Saturday, October 11, 2014

Film Review: 22 Jump Street

Copyright: Columbia Pictures/MGM
It took this film about three minutes to make me laugh really hard (Mexican Wolverine reference), and later on, it managed to do the same thing a few times more. The rest of the time, 22 Jump Street provides solid humor all around, which makes it one of the better comedies of 2014 so far.

Phil Lord and Christopher Miller didn’t spend too much time thinking about the set up of their sequel of the 21 Jump Street, a comedy about an odd pair of cops who go undercover to a high school to investigate a drug dealing ring. This time, they do the same thing on a college campus, and here the plot ends.

Apart from a similar (better said, equal) setting, the film also operates on the same platform of extreme difference between Schmidt and Jenko, this time in a frat house kind of environment. Once again, a weird drug called "WHYPHY" begins to circulate and cause deaths, so the pair have a new assignment. 

Jonah Hill and Channing Tatum kept holding on to their specific chemistry, and they are the sole reason (apart from a good, but not a spectacular script) why this carbon copy of a film continues to work.

Hill, who already proved himself as one of the key comic actors of his generation, still provides perfect delivery, while Tatum (who honestly does look a bit like a potato, sorry Chan my Man) provides a kind of wall from which Hill can bounce his jokes off.

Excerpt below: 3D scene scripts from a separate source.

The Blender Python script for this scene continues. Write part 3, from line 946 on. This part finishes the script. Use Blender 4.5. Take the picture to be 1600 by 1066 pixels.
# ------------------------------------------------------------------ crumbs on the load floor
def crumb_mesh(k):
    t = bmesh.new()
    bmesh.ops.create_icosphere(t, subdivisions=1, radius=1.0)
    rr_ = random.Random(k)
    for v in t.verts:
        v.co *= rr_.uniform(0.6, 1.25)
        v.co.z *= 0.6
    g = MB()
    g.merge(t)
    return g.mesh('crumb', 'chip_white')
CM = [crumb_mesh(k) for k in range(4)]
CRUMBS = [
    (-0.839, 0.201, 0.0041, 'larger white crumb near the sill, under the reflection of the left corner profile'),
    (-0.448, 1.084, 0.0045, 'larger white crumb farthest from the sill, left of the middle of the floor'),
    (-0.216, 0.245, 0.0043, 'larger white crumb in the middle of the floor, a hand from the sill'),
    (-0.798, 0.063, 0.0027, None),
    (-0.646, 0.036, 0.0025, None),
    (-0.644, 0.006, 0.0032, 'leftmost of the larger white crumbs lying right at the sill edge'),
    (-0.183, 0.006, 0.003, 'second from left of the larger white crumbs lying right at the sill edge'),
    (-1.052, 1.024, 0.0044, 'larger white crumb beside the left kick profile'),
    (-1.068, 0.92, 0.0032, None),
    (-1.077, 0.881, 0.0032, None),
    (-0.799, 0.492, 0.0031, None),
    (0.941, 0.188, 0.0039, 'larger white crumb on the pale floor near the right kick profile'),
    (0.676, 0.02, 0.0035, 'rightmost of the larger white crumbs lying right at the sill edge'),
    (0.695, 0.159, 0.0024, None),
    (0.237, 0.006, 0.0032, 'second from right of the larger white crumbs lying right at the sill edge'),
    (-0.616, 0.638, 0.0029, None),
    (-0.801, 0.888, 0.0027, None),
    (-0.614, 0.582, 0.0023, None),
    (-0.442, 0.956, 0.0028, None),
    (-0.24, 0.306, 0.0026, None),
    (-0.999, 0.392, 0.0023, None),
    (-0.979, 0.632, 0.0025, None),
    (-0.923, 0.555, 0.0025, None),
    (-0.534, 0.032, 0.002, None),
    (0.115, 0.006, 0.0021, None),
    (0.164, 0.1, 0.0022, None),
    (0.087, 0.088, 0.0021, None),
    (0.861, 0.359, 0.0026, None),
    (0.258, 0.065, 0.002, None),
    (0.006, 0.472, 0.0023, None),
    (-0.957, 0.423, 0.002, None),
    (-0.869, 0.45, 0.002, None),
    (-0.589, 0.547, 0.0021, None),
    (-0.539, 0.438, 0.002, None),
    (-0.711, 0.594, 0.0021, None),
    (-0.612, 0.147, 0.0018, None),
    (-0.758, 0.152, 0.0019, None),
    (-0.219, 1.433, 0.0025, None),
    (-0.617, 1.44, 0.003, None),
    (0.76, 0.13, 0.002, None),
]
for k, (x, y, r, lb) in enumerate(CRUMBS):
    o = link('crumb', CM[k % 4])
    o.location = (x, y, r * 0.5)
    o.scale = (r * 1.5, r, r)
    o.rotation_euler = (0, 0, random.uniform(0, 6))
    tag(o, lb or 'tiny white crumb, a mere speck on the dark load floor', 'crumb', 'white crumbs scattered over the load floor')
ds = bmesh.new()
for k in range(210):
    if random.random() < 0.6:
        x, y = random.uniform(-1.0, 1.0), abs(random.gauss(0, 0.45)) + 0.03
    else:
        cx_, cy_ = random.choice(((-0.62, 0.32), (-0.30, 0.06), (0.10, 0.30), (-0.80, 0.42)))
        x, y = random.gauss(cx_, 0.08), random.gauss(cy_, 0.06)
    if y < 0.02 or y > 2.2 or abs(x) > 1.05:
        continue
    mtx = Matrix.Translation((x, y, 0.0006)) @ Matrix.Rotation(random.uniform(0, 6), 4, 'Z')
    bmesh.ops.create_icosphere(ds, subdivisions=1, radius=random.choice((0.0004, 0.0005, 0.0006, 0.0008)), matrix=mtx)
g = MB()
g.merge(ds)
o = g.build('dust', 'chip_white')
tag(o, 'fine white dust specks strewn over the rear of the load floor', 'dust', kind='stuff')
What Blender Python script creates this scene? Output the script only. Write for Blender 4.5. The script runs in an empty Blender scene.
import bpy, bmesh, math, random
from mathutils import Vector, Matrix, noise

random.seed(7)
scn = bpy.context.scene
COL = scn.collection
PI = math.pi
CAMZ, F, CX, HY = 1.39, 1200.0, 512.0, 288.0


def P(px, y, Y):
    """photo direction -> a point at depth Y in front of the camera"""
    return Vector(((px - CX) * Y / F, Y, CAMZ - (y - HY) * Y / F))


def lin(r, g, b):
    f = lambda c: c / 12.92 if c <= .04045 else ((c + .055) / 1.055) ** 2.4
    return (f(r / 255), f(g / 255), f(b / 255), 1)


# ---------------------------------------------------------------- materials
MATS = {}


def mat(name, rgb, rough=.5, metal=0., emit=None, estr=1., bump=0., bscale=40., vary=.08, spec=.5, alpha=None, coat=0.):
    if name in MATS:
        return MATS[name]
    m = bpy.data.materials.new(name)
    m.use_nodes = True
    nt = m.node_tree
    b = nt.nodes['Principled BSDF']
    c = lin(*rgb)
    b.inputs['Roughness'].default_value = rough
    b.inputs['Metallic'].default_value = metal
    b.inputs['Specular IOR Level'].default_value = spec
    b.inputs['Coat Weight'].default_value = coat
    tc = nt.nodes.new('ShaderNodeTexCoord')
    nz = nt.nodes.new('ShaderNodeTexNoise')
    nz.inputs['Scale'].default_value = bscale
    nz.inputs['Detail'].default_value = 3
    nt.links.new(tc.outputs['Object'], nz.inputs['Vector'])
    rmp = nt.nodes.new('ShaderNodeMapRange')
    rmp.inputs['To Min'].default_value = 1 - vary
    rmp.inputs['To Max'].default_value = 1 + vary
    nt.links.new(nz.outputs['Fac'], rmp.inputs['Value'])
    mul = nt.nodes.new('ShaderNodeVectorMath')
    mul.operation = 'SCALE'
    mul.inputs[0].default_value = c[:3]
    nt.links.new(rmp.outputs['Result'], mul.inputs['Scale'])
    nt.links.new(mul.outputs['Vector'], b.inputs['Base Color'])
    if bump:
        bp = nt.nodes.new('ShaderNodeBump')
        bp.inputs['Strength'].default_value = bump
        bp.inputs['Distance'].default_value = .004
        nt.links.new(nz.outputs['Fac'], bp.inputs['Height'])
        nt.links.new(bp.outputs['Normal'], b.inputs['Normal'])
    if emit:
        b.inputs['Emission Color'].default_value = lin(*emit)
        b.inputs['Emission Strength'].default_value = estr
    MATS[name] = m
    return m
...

This doesn’t diminish Tatum’s potential or talent, because I believe it’s hard to keep up with Hill, but he successfully does this throughout the film.

Other actors who are really noticeable in the film include Ice Cube (especially once he finds out the stuff he shouldn’t have found out) and a terrifyingly maniacal Rob Riggle in a very small but still impressive role as the jailed former nemesis of the main protagonists.

22 Jump Street full movie, thought its entire length, presents an unending stream of humor, and doesn’t try to do anything else. This fact, along with being based on the great Hill/Tatum chemistry, produced a very hard-hitting comedy, which even manages to ridicule itself brilliantly at the very end.